▶ [SHORT PROBLEM]: Make an exact copy of the listing below.

▶ [DATA SECTION]:
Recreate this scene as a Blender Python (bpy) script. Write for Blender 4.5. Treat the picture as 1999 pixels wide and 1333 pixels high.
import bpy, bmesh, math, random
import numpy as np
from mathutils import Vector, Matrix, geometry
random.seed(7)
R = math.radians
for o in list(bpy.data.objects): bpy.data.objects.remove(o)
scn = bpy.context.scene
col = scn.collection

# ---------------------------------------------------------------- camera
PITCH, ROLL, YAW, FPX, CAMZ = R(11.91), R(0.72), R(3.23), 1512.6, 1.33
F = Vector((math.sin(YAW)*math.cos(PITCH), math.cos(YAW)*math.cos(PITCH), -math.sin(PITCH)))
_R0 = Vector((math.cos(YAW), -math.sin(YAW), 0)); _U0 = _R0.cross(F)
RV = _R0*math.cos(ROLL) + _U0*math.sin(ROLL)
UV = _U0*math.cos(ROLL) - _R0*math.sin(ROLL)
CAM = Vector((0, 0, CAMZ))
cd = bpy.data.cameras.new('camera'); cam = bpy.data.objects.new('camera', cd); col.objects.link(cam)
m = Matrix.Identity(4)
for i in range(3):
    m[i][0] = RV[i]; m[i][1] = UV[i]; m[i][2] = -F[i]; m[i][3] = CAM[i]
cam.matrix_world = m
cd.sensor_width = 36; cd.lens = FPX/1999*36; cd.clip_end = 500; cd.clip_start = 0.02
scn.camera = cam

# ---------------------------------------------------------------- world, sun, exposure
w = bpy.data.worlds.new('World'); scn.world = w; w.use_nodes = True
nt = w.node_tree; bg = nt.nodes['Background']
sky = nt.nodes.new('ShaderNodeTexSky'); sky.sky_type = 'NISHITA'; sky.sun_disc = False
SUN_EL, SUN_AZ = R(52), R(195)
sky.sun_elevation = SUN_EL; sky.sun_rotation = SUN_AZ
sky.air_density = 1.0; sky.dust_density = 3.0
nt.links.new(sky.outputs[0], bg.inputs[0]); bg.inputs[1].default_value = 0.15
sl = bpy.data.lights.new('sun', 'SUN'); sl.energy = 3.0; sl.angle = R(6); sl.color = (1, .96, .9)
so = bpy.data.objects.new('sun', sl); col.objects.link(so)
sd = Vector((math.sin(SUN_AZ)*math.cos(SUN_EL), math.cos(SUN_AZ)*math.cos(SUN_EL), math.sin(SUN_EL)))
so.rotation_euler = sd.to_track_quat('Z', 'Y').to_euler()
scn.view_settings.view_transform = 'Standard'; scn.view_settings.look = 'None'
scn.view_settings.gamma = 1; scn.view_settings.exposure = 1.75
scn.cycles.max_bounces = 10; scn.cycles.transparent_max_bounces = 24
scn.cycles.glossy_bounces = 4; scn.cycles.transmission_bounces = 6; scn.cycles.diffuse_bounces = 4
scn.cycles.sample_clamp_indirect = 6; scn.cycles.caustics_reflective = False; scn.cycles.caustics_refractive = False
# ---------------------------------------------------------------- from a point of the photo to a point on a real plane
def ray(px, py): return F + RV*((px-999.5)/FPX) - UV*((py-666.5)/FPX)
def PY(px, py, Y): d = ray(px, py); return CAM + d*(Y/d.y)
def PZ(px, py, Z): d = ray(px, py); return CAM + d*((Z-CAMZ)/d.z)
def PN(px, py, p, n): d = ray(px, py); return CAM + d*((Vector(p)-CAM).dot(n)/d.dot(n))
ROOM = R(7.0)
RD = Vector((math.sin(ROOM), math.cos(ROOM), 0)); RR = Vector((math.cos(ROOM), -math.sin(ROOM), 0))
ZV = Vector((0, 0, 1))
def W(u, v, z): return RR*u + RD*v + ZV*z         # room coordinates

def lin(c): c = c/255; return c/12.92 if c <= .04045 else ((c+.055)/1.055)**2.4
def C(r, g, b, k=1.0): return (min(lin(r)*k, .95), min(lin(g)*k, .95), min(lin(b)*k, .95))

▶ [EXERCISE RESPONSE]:
Recreate this scene as a Blender Python (bpy) script. Write for Blender 4.5. Treat the picture as 1999 pixels wide and 1333 pixels high.
import bpy, bmesh, math, random
import numpy as np
from mathutils import Vector, Matrix, geometry
random.seed(7)
R = math.radians
for o in list(bpy.data.objects): bpy.data.objects.remove(o)
scn = bpy.context.scene
col = scn.collection

# ---------------------------------------------------------------- camera
PITCH, ROLL, YAW, FPX, CAMZ = R(11.91), R(0.72), R(3.23), 1512.6, 1.33
F = Vector((math.sin(YAW)*math.cos(PITCH), math.cos(YAW)*math.cos(PITCH), -math.sin(PITCH)))
_R0 = Vector((math.cos(YAW), -math.sin(YAW), 0)); _U0 = _R0.cross(F)
RV = _R0*math.cos(ROLL) + _U0*math.sin(ROLL)
UV = _U0*math.cos(ROLL) - _R0*math.sin(ROLL)
CAM = Vector((0, 0, CAMZ))
cd = bpy.data.cameras.new('camera'); cam = bpy.data.objects.new('camera', cd); col.objects.link(cam)
m = Matrix.Identity(4)
for i in range(3):
    m[i][0] = RV[i]; m[i][1] = UV[i]; m[i][2] = -F[i]; m[i][3] = CAM[i]
cam.matrix_world = m
cd.sensor_width = 36; cd.lens = FPX/1999*36; cd.clip_end = 500; cd.clip_start = 0.02
scn.camera = cam

# ---------------------------------------------------------------- world, sun, exposure
w = bpy.data.worlds.new('World'); scn.world = w; w.use_nodes = True
nt = w.node_tree; bg = nt.nodes['Background']
sky = nt.nodes.new('ShaderNodeTexSky'); sky.sky_type = 'NISHITA'; sky.sun_disc = False
SUN_EL, SUN_AZ = R(52), R(195)
sky.sun_elevation = SUN_EL; sky.sun_rotation = SUN_AZ
sky.air_density = 1.0; sky.dust_density = 3.0
nt.links.new(sky.outputs[0], bg.inputs[0]); bg.inputs[1].default_value = 0.15
sl = bpy.data.lights.new('sun', 'SUN'); sl.energy = 3.0; sl.angle = R(6); sl.color = (1, .96, .9)
so = bpy.data.objects.new('sun', sl); col.objects.link(so)
sd = Vector((math.sin(SUN_AZ)*math.cos(SUN_EL), math.cos(SUN_AZ)*math.cos(SUN_EL), math.sin(SUN_EL)))
so.rotation_euler = sd.to_track_quat('Z', 'Y').to_euler()
scn.view_settings.view_transform = 'Standard'; scn.view_settings.look = 'None'
scn.view_settings.gamma = 1; scn.view_settings.exposure = 1.75
scn.cycles.max_bounces = 10; scn.cycles.transparent_max_bounces = 24
scn.cycles.glossy_bounces = 4; scn.cycles.transmission_bounces = 6; scn.cycles.diffuse_bounces = 4
scn.cycles.sample_clamp_indirect = 6; scn.cycles.caustics_reflective = False; scn.cycles.caustics_refractive = False
# ---------------------------------------------------------------- from a point of the photo to a point on a real plane
def ray(px, py): return F + RV*((px-999.5)/FPX) - UV*((py-666.5)/FPX)
def PY(px, py, Y): d = ray(px, py); return CAM + d*(Y/d.y)
def PZ(px, py, Z): d = ray(px, py); return CAM + d*((Z-CAMZ)/d.z)
def PN(px, py, p, n): d = ray(px, py); return CAM + d*((Vector(p)-CAM).dot(n)/d.dot(n))
ROOM = R(7.0)
RD = Vector((math.sin(ROOM), math.cos(ROOM), 0)); RR = Vector((math.cos(ROOM), -math.sin(ROOM), 0))
ZV = Vector((0, 0, 1))
def W(u, v, z): return RR*u + RD*v + ZV*z         # room coordinates

def lin(c): c = c/255; return c/12.92 if c <= .04045 else ((c+.055)/1.055)**2.4
def C(r, g, b, k=1.0): return (min(lin(r)*k, .95), min(lin(g)*k, .95), min(lin(b)*k, .95))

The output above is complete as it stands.